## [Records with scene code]
— START —

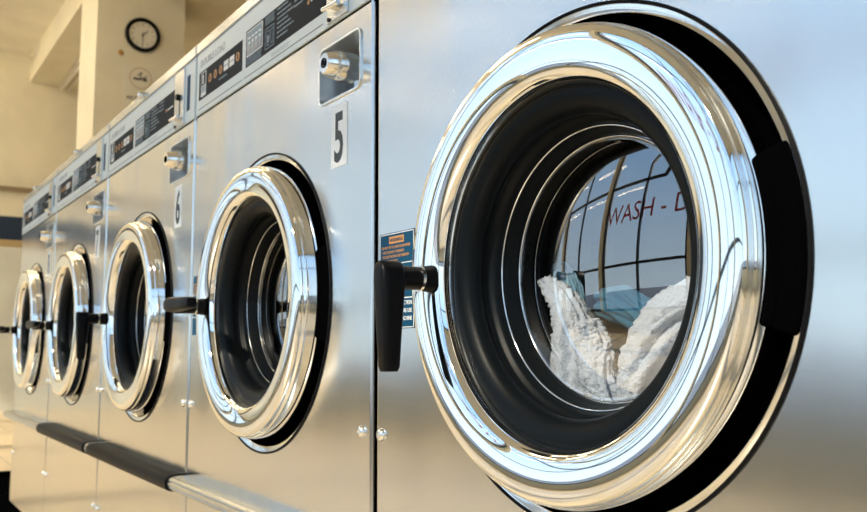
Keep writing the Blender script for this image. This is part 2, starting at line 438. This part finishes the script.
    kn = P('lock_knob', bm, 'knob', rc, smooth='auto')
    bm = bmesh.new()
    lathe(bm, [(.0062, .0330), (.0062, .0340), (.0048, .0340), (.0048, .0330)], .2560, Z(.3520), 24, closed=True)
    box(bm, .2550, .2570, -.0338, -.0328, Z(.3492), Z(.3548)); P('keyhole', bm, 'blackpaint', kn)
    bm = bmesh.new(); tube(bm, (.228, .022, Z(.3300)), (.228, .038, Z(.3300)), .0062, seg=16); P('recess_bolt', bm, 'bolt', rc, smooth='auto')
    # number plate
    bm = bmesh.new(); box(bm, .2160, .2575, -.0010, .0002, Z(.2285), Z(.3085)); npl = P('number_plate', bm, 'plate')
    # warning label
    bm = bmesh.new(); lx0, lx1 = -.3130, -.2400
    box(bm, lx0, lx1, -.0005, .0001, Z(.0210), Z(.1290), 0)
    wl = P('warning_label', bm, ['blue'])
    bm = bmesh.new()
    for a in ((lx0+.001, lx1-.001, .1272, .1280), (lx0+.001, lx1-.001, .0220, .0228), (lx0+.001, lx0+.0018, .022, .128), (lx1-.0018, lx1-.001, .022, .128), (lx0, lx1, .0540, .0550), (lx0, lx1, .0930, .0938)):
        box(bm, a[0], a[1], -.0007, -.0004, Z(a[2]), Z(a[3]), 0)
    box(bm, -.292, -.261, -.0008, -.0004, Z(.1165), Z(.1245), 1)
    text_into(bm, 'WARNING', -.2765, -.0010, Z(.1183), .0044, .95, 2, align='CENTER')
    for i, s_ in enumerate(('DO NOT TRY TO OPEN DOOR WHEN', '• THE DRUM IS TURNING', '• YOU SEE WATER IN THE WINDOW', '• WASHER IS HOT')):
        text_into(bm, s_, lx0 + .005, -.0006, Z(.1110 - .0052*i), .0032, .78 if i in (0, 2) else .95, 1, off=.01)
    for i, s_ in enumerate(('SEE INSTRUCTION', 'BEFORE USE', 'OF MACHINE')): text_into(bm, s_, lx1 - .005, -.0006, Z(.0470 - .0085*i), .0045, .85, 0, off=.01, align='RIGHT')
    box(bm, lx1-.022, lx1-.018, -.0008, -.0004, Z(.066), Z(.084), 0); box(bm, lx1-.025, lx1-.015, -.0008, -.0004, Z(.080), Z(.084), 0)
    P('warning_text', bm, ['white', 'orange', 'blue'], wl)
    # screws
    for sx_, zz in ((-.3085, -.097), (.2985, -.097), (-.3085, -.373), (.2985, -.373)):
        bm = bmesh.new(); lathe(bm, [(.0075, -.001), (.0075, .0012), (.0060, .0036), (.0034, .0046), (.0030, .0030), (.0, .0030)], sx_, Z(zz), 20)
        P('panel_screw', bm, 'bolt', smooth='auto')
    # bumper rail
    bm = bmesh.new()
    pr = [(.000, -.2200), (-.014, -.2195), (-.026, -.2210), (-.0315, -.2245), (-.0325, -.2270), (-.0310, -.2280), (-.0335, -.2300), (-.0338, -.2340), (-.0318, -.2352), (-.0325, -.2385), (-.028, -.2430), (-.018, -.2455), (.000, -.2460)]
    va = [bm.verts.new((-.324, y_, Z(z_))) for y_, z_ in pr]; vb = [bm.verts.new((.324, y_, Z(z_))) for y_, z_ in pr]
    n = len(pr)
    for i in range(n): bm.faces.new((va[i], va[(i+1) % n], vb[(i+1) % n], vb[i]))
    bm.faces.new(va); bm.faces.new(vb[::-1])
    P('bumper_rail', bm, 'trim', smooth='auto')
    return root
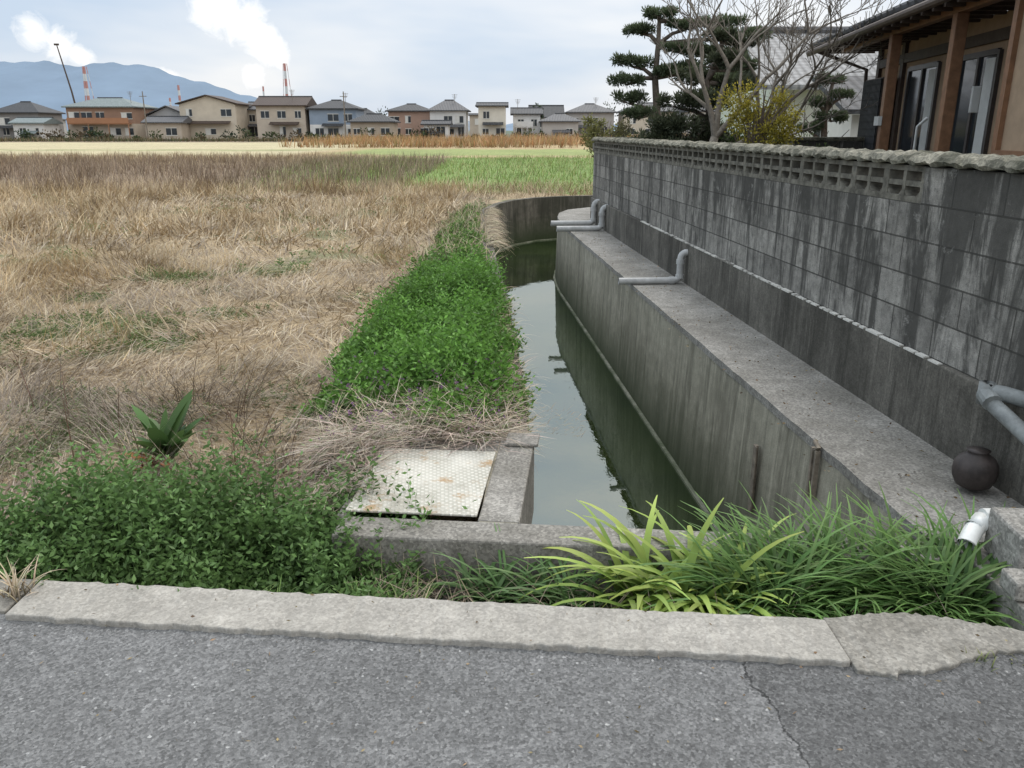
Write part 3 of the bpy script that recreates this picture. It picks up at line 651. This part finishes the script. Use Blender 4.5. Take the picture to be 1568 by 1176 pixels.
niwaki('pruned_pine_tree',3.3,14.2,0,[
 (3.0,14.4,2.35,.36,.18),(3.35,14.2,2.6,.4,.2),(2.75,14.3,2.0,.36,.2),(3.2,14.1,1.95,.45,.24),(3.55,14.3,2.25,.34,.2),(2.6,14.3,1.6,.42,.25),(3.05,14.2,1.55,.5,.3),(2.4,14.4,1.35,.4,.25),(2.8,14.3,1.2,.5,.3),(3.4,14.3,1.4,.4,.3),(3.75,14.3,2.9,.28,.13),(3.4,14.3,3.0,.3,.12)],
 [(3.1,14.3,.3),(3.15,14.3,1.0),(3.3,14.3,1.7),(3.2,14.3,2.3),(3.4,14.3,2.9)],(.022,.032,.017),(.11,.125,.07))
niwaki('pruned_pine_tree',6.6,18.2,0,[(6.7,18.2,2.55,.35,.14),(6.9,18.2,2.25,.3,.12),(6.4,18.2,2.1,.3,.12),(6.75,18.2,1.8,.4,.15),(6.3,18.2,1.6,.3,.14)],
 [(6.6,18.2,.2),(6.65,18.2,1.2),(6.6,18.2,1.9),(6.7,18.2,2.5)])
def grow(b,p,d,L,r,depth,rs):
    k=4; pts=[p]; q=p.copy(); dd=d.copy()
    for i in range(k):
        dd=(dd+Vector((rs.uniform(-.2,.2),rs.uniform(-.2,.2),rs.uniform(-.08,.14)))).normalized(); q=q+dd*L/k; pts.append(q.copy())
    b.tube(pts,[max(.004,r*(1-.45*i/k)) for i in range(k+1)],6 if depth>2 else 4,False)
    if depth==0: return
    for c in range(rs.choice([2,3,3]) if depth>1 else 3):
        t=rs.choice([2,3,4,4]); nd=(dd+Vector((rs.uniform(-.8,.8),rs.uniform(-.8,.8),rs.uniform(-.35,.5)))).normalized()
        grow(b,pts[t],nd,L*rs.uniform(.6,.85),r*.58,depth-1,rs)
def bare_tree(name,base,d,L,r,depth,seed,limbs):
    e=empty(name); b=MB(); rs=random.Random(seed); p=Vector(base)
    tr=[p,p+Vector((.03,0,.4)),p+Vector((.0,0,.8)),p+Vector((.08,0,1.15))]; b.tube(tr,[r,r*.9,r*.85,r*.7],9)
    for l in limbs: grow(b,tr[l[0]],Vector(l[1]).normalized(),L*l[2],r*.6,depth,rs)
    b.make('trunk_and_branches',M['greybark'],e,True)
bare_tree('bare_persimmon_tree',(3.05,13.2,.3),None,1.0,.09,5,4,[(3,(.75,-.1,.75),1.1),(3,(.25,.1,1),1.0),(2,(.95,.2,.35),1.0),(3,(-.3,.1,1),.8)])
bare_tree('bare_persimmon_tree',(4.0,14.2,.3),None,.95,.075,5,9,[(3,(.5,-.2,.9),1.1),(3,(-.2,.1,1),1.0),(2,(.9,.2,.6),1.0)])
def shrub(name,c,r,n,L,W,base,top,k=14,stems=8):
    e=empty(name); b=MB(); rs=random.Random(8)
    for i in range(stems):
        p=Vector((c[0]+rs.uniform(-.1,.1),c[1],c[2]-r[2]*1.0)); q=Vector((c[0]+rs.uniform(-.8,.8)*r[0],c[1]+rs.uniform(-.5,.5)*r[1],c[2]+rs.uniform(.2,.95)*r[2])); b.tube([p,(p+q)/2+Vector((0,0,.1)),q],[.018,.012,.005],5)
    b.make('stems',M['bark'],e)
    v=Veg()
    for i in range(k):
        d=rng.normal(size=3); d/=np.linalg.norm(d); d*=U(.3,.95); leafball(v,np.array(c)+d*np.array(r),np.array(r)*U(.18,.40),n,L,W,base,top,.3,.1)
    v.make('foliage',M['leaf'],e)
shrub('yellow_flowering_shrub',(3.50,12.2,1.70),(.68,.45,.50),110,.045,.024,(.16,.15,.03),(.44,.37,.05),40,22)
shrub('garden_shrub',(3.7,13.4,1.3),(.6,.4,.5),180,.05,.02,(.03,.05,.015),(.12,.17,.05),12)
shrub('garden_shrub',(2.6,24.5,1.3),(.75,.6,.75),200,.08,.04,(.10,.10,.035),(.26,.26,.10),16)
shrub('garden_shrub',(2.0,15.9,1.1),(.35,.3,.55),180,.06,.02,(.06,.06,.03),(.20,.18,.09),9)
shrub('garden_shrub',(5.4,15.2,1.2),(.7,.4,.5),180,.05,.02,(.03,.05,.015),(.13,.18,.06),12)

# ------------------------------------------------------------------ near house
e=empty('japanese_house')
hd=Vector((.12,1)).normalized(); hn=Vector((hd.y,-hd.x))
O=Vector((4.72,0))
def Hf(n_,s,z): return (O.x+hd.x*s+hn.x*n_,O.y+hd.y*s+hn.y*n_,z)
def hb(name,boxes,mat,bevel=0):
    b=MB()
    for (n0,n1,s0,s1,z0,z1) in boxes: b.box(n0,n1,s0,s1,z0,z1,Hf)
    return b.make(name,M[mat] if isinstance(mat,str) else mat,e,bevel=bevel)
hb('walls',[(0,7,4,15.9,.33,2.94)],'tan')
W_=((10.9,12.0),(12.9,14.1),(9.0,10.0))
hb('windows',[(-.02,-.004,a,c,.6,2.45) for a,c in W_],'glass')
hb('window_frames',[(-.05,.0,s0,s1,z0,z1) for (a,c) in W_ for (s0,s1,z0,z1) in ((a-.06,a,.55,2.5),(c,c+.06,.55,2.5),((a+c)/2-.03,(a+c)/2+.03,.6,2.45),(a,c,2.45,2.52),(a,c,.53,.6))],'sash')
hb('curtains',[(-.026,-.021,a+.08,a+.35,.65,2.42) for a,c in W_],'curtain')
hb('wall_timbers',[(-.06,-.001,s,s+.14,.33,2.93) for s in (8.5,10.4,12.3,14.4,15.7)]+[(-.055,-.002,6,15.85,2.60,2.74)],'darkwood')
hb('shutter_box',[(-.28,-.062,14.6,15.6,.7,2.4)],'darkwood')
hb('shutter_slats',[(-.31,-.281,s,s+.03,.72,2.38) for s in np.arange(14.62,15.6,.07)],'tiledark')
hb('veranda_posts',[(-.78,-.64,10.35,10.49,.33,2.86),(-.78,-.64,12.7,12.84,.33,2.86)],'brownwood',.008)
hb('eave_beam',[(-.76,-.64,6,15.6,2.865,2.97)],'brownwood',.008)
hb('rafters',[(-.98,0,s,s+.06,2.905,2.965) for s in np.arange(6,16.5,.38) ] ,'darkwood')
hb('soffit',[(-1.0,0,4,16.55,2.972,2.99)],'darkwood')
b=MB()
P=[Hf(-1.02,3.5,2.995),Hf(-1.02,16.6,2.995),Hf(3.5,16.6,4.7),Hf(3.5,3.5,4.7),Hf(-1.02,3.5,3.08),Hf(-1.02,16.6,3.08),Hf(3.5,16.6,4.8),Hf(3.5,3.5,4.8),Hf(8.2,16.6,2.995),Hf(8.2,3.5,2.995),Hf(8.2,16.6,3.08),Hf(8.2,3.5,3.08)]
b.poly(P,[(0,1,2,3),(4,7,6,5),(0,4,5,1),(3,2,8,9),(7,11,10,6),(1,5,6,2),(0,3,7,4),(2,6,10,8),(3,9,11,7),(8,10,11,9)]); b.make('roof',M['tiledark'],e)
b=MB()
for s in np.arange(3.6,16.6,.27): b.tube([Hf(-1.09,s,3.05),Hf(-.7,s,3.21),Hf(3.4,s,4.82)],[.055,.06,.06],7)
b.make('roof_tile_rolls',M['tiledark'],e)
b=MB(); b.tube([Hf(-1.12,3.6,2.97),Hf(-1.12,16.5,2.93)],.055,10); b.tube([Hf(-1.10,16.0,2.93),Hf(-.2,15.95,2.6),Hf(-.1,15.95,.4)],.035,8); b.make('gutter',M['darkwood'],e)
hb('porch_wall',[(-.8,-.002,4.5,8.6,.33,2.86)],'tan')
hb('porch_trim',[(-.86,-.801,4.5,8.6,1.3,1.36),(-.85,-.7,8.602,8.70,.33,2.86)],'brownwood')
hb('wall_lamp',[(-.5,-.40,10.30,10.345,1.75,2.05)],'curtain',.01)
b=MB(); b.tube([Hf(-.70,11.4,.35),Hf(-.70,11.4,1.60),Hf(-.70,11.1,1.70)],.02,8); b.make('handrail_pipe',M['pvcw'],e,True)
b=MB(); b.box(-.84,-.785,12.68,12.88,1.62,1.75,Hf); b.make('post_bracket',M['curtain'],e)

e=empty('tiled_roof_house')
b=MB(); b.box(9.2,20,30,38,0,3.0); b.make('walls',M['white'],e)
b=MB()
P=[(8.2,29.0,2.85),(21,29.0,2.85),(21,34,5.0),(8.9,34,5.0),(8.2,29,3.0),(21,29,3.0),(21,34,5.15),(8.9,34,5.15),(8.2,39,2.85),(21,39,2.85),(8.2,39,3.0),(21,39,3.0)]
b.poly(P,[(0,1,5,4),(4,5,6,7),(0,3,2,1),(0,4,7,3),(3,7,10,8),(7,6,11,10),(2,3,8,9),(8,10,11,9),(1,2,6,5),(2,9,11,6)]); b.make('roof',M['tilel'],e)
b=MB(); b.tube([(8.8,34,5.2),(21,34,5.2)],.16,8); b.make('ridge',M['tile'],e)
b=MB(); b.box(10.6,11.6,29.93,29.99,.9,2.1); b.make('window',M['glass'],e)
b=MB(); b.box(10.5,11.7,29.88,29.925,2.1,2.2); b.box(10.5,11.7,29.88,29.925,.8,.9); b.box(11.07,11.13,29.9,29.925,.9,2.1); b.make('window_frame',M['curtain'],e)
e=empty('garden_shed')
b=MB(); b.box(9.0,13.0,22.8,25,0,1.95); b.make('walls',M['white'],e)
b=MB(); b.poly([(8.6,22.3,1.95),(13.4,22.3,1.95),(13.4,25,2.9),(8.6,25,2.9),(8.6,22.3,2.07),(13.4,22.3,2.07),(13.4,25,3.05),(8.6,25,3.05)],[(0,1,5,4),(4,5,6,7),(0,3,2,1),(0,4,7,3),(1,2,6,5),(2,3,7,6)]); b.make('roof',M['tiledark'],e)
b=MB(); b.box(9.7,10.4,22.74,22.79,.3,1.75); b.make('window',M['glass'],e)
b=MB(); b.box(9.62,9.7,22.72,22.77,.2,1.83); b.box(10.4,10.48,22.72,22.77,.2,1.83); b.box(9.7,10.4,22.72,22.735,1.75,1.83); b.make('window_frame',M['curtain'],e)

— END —

## [GIVEN PROBLEM]
Return each full line of the entries that contains the word "script".

## [SOLUTION TO THE EXERCISE]
Keep writing the Blender script for this image. This is part 2, starting at line 438. This part finishes the script.
Write part 3 of the bpy script that recreates this picture. It picks up at line 651. This part finishes the script. Use Blender 4.5. Take the picture to be 1568 by 1176 pixels.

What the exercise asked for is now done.